If you draw $h(z,c) = e^{\,c - 1 - z} + 1 + z + \ln \left( {1 + z} \right)$ you can see that it has a quite a manageable behaviour.
However, while for low values of $c$ the function is monotonically increasing, for higher values of $c$ instead the function is not monotone and has a maximum and a minimum for the stated range of $z$. In this case, if $b$ is below the minimum or above the maximum you have one solution, while if it is in between you have three solutions.

Now, which is the better strategy to follow in order to solve $h(z,c)=b$ depends on what actually is you goal (are going to solve a few cases "by hand", or are you looking for a general algorithm), whether the $c$ or $x$ range is limited, etc.

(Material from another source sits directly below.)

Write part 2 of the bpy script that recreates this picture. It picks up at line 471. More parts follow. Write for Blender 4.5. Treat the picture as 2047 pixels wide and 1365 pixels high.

For a "by hand" resolution I would proceed in general as follows.

1. given $c$, draw a graph of $h(z,c)$, place the $b$ level and determine if you have any solution, one, or three, and get an estimate $z_0$ of the relative solutions;
2. start from a chosen estimate $z_0$ and perform the Newton-Raphson method on $g(z,c)=h(z,c)-b$;
3. once you get a $z_k$ enough near to $z_{k-1}$ check the value of $g(z_{k},c)$ to be near $0$, and in case determine a $z^{*}_{k}$ for which $g$ is close to $0$ but with opposite sign.
4. compute $x(z_{k},c)$ and $x(z^{*}_{k},c)$ and valuate if the difference is enough close for $x_{sol}$ to be in between (you can orientate yourself by $\left| {\Delta x} \right| \cong e^{\,c\,/\,\left( {1 + z_k } \right) - 1} \left| {z_k - z_{k - 1} } \right| \cong e^{\,c\,/\,\left( {1 + z_k } \right) - 1} \left| {z_k - z^* _{k - 1} } \right|$);
5. if the $b$ value is such that in step 1) it is difficult to discriminate whether there are or not solutions, then you may need to compute first the $z_{min/max}$ through N-R applied to $$ \frac{\partial } {{\partial z}}h(z,c) = - e^{\,c - 1 - z} + \frac{{2 + z}} {{1 + z}} = 0 $$ and then compute whether or not $b$ is above\below $h_{min/max}$.